The decision to wind down the ten districts, which will be approved at the annual council meeting, represents a sharp about-turn for Labour council leader Sir Albert Bore who gave the committees additional powers and budgets to run more local services when he resumed control in 2012.

Most of the committees have routinely overspent their budgets and all debts totalling £7.2 million will be written off. There have been tensions between the cabinet and district committee chairs who have complained that they have been expected to carry out the work of the executive by passing on devastating cuts.

Sir Albert indicated in January that he was prepared to follow Kerslake’s recommendation. Details of the new role for the districts are set out in the council’s 2015 business plan and budget.

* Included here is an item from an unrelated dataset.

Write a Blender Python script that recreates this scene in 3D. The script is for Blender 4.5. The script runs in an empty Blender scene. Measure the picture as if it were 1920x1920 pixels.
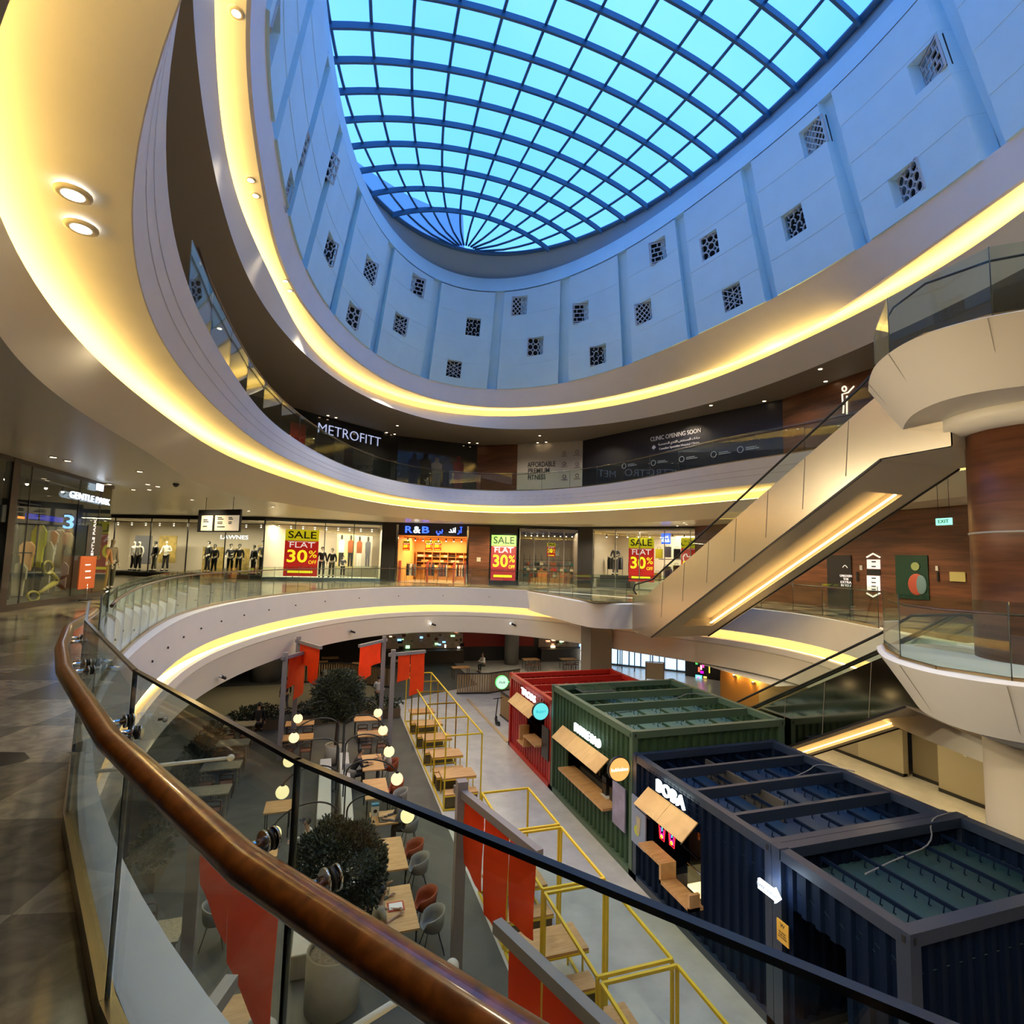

Sir Bob’s review team did not believe the creation of ten mini-councils within Birmingham was “working in practice or will work”. The committees were too big to be local but too small to be strategic.

The review document stated: “The council clearly faces a tension between the desire for local control and its budget. It has argued that devolution could bring benefits of reducing service costs and improving responsiveness to local people. However, we have not seen any evidence of this and consider it to be a very high risk strategy.

“The ten district committees should not be responsible for delivering services or managing them through service level agreements. Instead, if they are to be retained, they should be refocused on shaping and leading their local areas through influence, representation and independent challenge of all public services located in the district, including those of the council.

“The districts should be provided with a modest commissioning budget to purchase additional services that help meet local priorities. Services commissioned will not necessarily need to be managed or provided by the council.”